A volta cruz-maltina ao Maracanã foi repleta de otimismo no duelo com o Internacional. Logo aos quatro minutos, Roberto Dinamite abriu o placar, aproveitando falha de Manga. Zanata ampliou a vantagem, que deixaria o Vasco na liderança e com o título. No entanto, o Colorado, que ainda tinha nomes como Falcão, Carpegiani e Valdomiro, empatou em 2 a 2, com gols de Lula e Escurinho.

- Não dá para dizer que foi relaxamento nosso. O Inter tinha uma grande equipe, com jogadores de qualidade. Nós batalhamos ao máximo.

UM JOGO EXTRA E FORTES EMOÇÕES

'Foi um jogo muito acirrado' (Divulgação)

Empatados em números de pontos, Cruzeiro e Vasco inicialmente decidiriam a final no Mineirão.
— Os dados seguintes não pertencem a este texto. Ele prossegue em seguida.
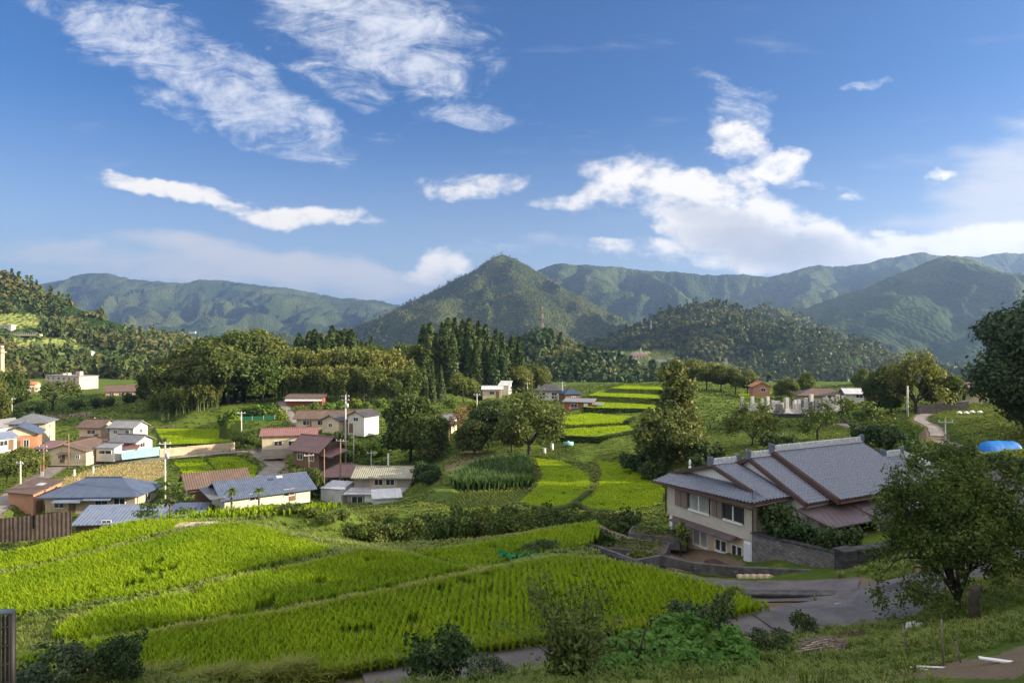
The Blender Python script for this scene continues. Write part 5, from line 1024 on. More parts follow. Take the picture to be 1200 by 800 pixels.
# ------------------------------------------------------------------ roads
def asphalt(name, lo, hi):
    m, t, b = bsdf(name, .85, .25); g = t.new('ShaderNodeNewGeometry').outputs['Position']
    n = t.noise(g, .9, 7, .65).outputs[0]; n2 = t.noise(g, 60, 3).outputs[0]; n3 = t.noise(t.mapping(g, (.5, .5, 1)), .45, 5, .6, .8).outputs[0]
    c = t.mix(t.ss(n, .35, .65), lo, hi); c = t.mix(t.ss(n2, .45, .7, 0, .35), c, tuple(q*.6 for q in lo)); c = t.mix(t.ss(n3, .52, .6, 0, .45), c, tuple(q*.72 for q in lo)); t.link(c, b.inputs['Base Color'])
    bp = t.new('ShaderNodeBump'); bp.inputs['Strength'].default_value = .4; bp.inputs['Distance'].default_value = .01; t.link(n2, bp.inputs['Height']); t.link(bp.outputs[0], b.inputs['Normal']); return m
asp = asphalt('asphalt', (.085, .083, .085), (.13, .127, .128)); conc = asphalt('worn_concrete', (.17, .155, .14), (.26, .235, .21)); lanem = asphalt('old_lane', (.10, .09, .095), (.15, .135, .135))
def ribbon(name, pts, hw, mat, lift=.0):
    pts = [np.array(p) for p in pts]; d = np.concatenate([[0], np.cumsum([np.linalg.norm(b-a) for a, b in zip(pts[:-1], pts[1:])])]); k = int(d[-1]/.6)+2; s = np.linspace(0, d[-1], k)
    C = np.stack([np.interp(s, d, [p[i] for p in pts]) for i in range(3)], 1)
    for _ in range(3): C[1:-1] = (C[:-2]+2*C[1:-1]+C[2:])/4
    T = np.gradient(C, axis=0); n = np.stack([-T[:, 1], T[:, 0]], 1); n /= np.linalg.norm(n, axis=1)[:, None]; V = []
    for f in (-1, -.5, 0, .5, 1):
        q = C.copy(); q[:, :2] += n*hw*f*(1+.06*np.sin(s*1.3+f))[:, None]; q[:, 2] += lift+.03*(1-f*f); V.append(q)
    V = np.stack(V, 1); return tag(link(name, np_mesh(name, V, grid_faces(k, 5)[:, ::-1], mat, smooth=True)), kind='structure')
for k, nm, mt in (('lane', 'lane', lanem), ('lower', 'lower_lane', lanem), ('village', 'village_road', conc), ('track', 'farm_track', conc), ('path', 'footpath', conc), ('ramp', 'footpath', conc)): ribbon(nm, ROADS[k][1], ROADS[k][0], mt, -.02)
ap = [Vector(p) for p in APRON]; m = MB(); cx = sum(ap, Vector())/len(ap)
bm = bmesh.new(); bv = [bm.verts.new(p+Vector((0, 0, .012))) for p in ap]; bc = bm.verts.new(cx+Vector((0, 0, .012)))
for i in range(len(bv)): bm.faces.new((bv[i], bv[(i+1) % len(bv)], bc))
bmesh.ops.recalc_face_normals(bm, faces=bm.faces); me = bpy.data.meshes.new('road_apron'); bm.to_mesh(me); bm.free(); me.materials.append(asp); o = link('road', me); tag(o, kind='structure')
def on(px, py, Y, dz=0): x = (px-600)/800*Y; return (x, Y, float(gz(x, Y))+dz)
# ------------------------------------------------------------------ trees
def row(kind, items, label, group=None, name=None, cat='tree', wide=1.0):
    for it in items: tree(kind, it[0], None, it[1], it[2], it[3] if len(it) > 3 else label, group, name, cat, it[4] if len(it) > 4 else wide)
g1 = 'dark broadleaf trees of the left grove'; L1 = 'dark rounded broadleaf tree in the dense left part of the grove'
row('camphor', [(188, 203, 13), (205, 196, 15), (232, 205, 17.5), (262, 202, 20), (286, 207, 20.5), (312, 210, 18), (222, 226, 18), (252, 232, 21), (300, 236, 21), (332, 220, 16.5), (200, 222, 15), (275, 222, 21)], L1, g1, 'broadleaf_tree')
tree('olive_tree', 268, None, 190, 15, 'tall brown tinged tree at the front of the left grove', None, 'broadleaf_tree'); tree('broadleaf', 308, None, 192, 14, 'bright green tree where the dark grove meets the bamboo', None, 'broadleaf_tree')
g2 = 'bamboo in the grove behind the village'; rr = random.Random(3)
row('bamboo', [(184, 190, 8), (200, 187, 9), (216, 186, 8.5), (236, 186, 9), (250, 187, 7)], 'leaning bamboo clump on the bank below the dark grove', 'bamboo on the grove bank', 'bamboo')
row('bamboo', [(332+i*13+rr.uniform(-4, 4), 197+rr.uniform(-5, 5), 10.5+rr.uniform(-1, 1.5)) for i in range(12)]+[(330+i*14+rr.uniform(-4, 4), 216+rr.uniform(-6, 6), 15+rr.uniform(-1.5, 1.5)) for i in range(11)]+[(400, 190, 9), (440, 190, 9.5), (462, 188, 8)], 'feathery yellow green bamboo clump in the grove behind the village', g2, 'bamboo')
g3 = 'cedars on the rise behind the bamboo'
row('cedar', [(346+i*5.2+rr.uniform(-2, 2), 276+rr.uniform(-16, 12), 20.5+rr.uniform(-2, 1.5)-abs(i-8)*.3) for i in range(18)], 'pointed green cedar rising behind the bamboo', g3, 'cedar_tree', wide=1.45)
row('broadleaf', [(440, 240, 15), (455, 236, 14), (470, 244, 16), (486, 240, 15), (462, 225, 12)], 'mid green tree between the bamboo and the tall cedars', 'mixed trees between bamboo and cedars', 'broadleaf_tree')
row('cedar', [(497+i*9.2+rr.uniform(-2.5, 2.5), 248+(i % 3)*9+rr.uniform(-3, 3), 22+4.2*math.sin(min(1, i/5)*1.57)-(max(0, i-8))*1.2+rr.uniform(-1, 1)) for i in range(13)]+[(502+i*9.6, 236+rr.uniform(-3, 3), 20+rr.uniform(-1, 3)) for i in range(10)], 'dark cedar in the tall dense stand left of centre', 'cedars of the tall stand', 'cedar_tree', wide=1.25)
row('cedar', [(497, 205, 12.5), (507, 203, 13.5), (517, 207, 12)], 'slim cedar standing in front of the tall cedar stand', 'three slim cedars in front of the stand', 'cedar_tree', wide=.8)
row('broadleaf', [(600, 250, 12), (612, 246, 11), (622, 252, 10.5), (634, 250, 9.5), (588, 262, 13)], 'sunlit yellow green tree at the right end of the cedar stand', 'sunlit trees right of the cedar stand', 'broadleaf_tree')
tree('olive_tree', 543, None, 186, 8.5, 'dusty olive round tree in front of the cedar stand', None, 'broadleaf_tree')
tree('camphor', 481, None, 127, 12.5, 'big dark spreading tree above the grey two storey house', None, 'broadleaf_tree', wide=.95); tree('camphor', 503, None, 122, 8.5, 'lower dark tree leaning against the big spreading tree', None, 'broadleaf_tree')
tree('rust_tree', 545, None, 133, 6.6, 'rusty brown tree with thinning leaves', None, 'thinning_tree'); tree('camphor', 573, None, 124, 8.6, 'dense dark tree in the middle between rusty and olive trees', None, 'broadleaf_tree', wide=1.1); tree('camphor', 556, None, 120, 6.2, 'low dark tree left of the dense dark middle tree', None, 'broadleaf_tree', wide=1.15)
tree('loose_tree', 620, None, 117, 10.8, 'airy olive brown tree with visible branches in the middle distance', None, 'airy_tree', v=0); tree('broadleaf', 600, None, 119, 6.5, 'short green tree below the airy olive tree', None, 'broadleaf_tree')
tree('poplar', 793, None, 104, 16.2, 'tall olive green tree standing alone right of centre', None, 'tall_tree', v=0); tree('olive_tree', 777, None, 101, 9.5, 'lower olive tree in front of the tall lone tree', None, 'broadleaf_tree', wide=.9); tree('olive_tree', 806, None, 99, 6.5, 'small olive tree right of the tall lone tree foot', None, 'broadleaf_tree', wide=1.2)
row('olive_tree', [(812, 205, 9), (828, 200, 8.5), (845, 198, 8), (862, 196, 8), (876, 195, 7)], 'olive tree in the row behind the tall lone tree', 'row of trees behind the tall lone tree', 'broadleaf_tree')
tree('loose_tree', 882, None, 108, 6.6, 'bare stemmed brownish tree between the lone tree and the graveyard', None, 'airy_tree', v=1); tree('umbrella_tree', 1000, None, 104, 6.2, 'wide flat crowned tree in front of the graveyard hall', None, 'airy_tree', v=0, wide=1.1); tree('umbrella_tree', 958, None, 107, 5.0, 'low brownish tree left of the wide flat crowned tree', None, 'airy_tree', v=1)
row('camphor', [(1028, 132, 8.5), (1044, 128, 9)], 'dark rounded tree left of the sunlit tree by the footpath', 'two dark trees by the footpath', 'broadleaf_tree', wide=.7)
tree('loose_tree', 1073, None, 121, 10.6, 'sunlit tree with pale trunk beside the right footpath', None, 'airy_tree', v=0, wide=.9); tree('broadleaf', 1092, None, 124, 8, 'yellow green tree right of the pale trunked tree', None, 'broadleaf_tree', wide=.7); tree('broadleaf', 1116, None, 119, 6.6, 'dark green tree in front of the cream right house', None, 'broadleaf_tree', wide=.7)
round_tree('big_pine', 14, 12, FM['pine'], 101, .24, 46, 230, .10, 1.05)
tree('big_pine', 1218, None, 82, 17.0, 'huge dark evergreen cut by the right photo edge', None, 'evergreen_tree')
row('broadleaf', [(915, 178, 5.5), (926, 176, 6), (946, 182, 7), (1010, 178, 7)], 'small tree around the graveyard hall', 'trees around the graveyard hall', 'broadleaf_tree', wide=.8)
tree('umbrella_tree', 62, None, 214, 9.5, 'spreading green tree in front of the apartment block', None, 'spreading_tree', v=0, wide=1.2)
row('camphor', [(2, 205, 14), (14, 215, 12), (-8, 190, 12)], 'dark tree at the left photo edge below the hill', 'dark trees at the left edge', 'broadleaf_tree', wide=.8)
row('bush', [(40, 196, 4), (30, 190, 3.2), (112, 215, 3.4), (128, 220, 3), (90, 212, 3.5), (150, 225, 3.5), (38, 186, 3.4), (22, 188, 3)], 'low bush on the field edge in front of the apartment block', 'bushes in front of the apartment block', 'bush', 'bush')
tree('broadleaf', 30, None, 121, 5.8, 'dark green tree at the village road bend', None, 'broadleaf_tree', wide=1.1); tree('olive_tree', 8, None, 116, 5.0, 'yellow green tree left of the village road bend', None, 'broadleaf_tree', wide=1.1); tree('broadleaf', 46, None, 125, 4.2, 'small tree right beside the village road bend', None, 'broadleaf_tree')
tree('layered_pine', 200, None, 83, 7.0, 'flat layered pine like tree before the blue barn roof', None, 'layered_tree', v=0, wide=1.0); tree('layered_pine', 184, None, 70, 4.2, 'small layered tree at the edge of the upper rice', None, 'layered_tree', v=0, wide=.8)
tree('bush', 88, None, 61, 1.7, 'round green bush in front of the corrugated fence', None, 'bush', 'bush', wide=1.1)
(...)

No entanto, amparando-se no Artigo 59 do regulamento (que previa a inversão de três mandos de campo para equipes que cometessem incidentes como em seus domínios, como a invasão de Carmino Furletti), o então presidente Agathyrno da Silva Gomes conseguiu que a partida fosse realizada em solo carioca, o que não tirou a tensão da partida.

- Foi um jogo muito acirrado. No qual a gente teve de se doar muito. A gente sabia da equipe que teria de encarar. O Cruzeiro tinha o Palhinha, o Nelinho, o Perfumo, jogadores muito fortes, muito talentosos. Foram 90 minutos de muita intensidade. 

Aos 14 minutos, Fidélis arriscou após falta cobrada por Zanata. Após desvio em Darci, Ademir abriu o placar para o Vasco.

- A visão de jogo que o Ademir teve foi importantíssima neste gol. Soube se antecipar muito bem.

'O Alcir nunca tinha dado um lançamento e achou com precisão o Jorginho', lembra Dinamite, sobre gol do título

Ainda na etapa inicial, Jorginho Carvoeiro estufou a rede mais uma vez, mas o gol foi anulado por impedimento. Na volta do intervalo, Nelinho encheu o pé e empatou para a equipe celeste.


Porém, aos 36, Carvoeiro recebeu lançamento e, após dividida com Vitor, finalizou para o gol vazio:

- Foi um gol da maneira que a gente não esperava. O Alcir nunca tinha lançado uma bola. Ele encontrou com precisão o Jorginho, que aproveitou a velocidade dele para ganhar a dividida com o Vitor e fazer o gol da vitória - diz Roberto Dinamite. 

O jogo ainda rendeu outra dose de polêmica: um gol de Zé Carlos anulado por falta de Nelinho.

Passados 45 anos da conquista, o artilheiro do Brasileirão de 1974 aponta a lição que fica da equipe que levou o Vasco a seu primeiro feito nacional:

- De que a vontade de superação, o trabalho têm de prevalecer. A equipe, por mais que não seja cotada como favorita, quando se encaixa, pode se firmar e atingir seus objetivos. É um grande exemplo para o atual Vasco, inclusive.